Carut Marut APBD Buton, Abdul Zainudin Napa: Dosa Warisan Pemerintahan Masa Lalu

Abdul Zainudin Napa

SURUMBA.com - Keterlambatan pembayaran Tunjangan Penghasilan Pegawai (TPP) dan pemotongan Dana Desa di Kabupaten Buton memicu kekhawatiran di kalangan masyarakat dan aparatur. Menyikapi persoalan ini, Abdul Zainudin Napa menyebut bahwa masalah ini bukan semata kesalahan pemerintahan saat ini, melainkan merupakan "dosa warisan" dari pemerintahan terdahulu yang mewariskan kebijakan keuangan yang buruk.

Zainudin menyatakan bahwa pemerintahan sekarang berada dalam "perangkap" yang dibuat oleh pemerintahan sebelumnya, terutama terkait pinjaman besar yang diambil untuk membangun infrastruktur. 

"Ironisnya, infrastruktur yang dibangun dengan dana pinjaman tersebut kini banyak yang mangkrak. Jalan, gedung, dan proyek-proyek lain  tak kunjung selesai," ujar mantan Kepala Dinas Kepemudaan dan Olahraga Kabupaten Buton itu. 

Menurut pensiunan ASN ini, pinjaman yang seharusnya difokuskan untuk mempercepat pertumbuhan ekonomi, baik jangka pendek maupun panjang, justru berdampak pada rendahnya Pendapatan Asli Daerah (PAD) dan besarnya beban pembayaran bunga serta cicilan utang. 

"Sumber dana utama seperti Dana Alokasi Umum (DAU) kini lebih banyak dialokasikan untuk pembayaran utang, bukan untuk pembangunan ekonomi atau pelayanan publik," ucapnya.

Zainudin juga menyoroti budaya politik transaksional yang berkembang di Buton, terutama saat  Pemilihan Kepala Daerah (Pilkada) dan Pemilihan Legislatif (Pileg). "Banyak elite politik menggunakan pendekatan uang untuk meraih suara, tanpa gagasan atau visi yang kuat. Akibatnya, setelah terpilih, mereka lebih fokus mencari cara mengembalikan biaya kampanye mereka, bahkan mencari keuntungan pribadi," tegasnya.

Lebih lanjut, Zainudin mengungkapkan bahwa sistem politik transaksional ini telah merusak nilai-nilai pembangunan. "Dana yang seharusnya dimanfaatkan untuk merangsang pertumbuhan ekonomi dan mempercepat pelayanan publik justru dipakai untuk kegiatan yang menguntungkan segelintir pihak," katanya.

Dia juga mengingatkan bahwa masalah ini perlu segera ditangani dengan memberikan pendidikan politik kepada masyarakat. 
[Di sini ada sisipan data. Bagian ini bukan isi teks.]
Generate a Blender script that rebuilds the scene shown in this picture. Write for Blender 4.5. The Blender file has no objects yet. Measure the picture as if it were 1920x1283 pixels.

"Momentum Pilkada 2024 harus menjadi titik balik. Masyarakat perlu memilih pemimpin berdasarkan gagasan dan program yang jelas, bukan karena transaksi uang," jelas Zainudin.

Menurutnya, jika politik transaksional ini tidak dihentikan, daerah akan terus menjadi korban. "Hak-hak masyarakat akan terus tergerus, dan pembangunan yang mereka harapkan hanya akan menjadi angan-angan," pungkasnya.

Masalah ini, kata Zainudin, harus menjadi refleksi bagi masyarakat Buton agar lebih kritis dalam memilih pemimpin. 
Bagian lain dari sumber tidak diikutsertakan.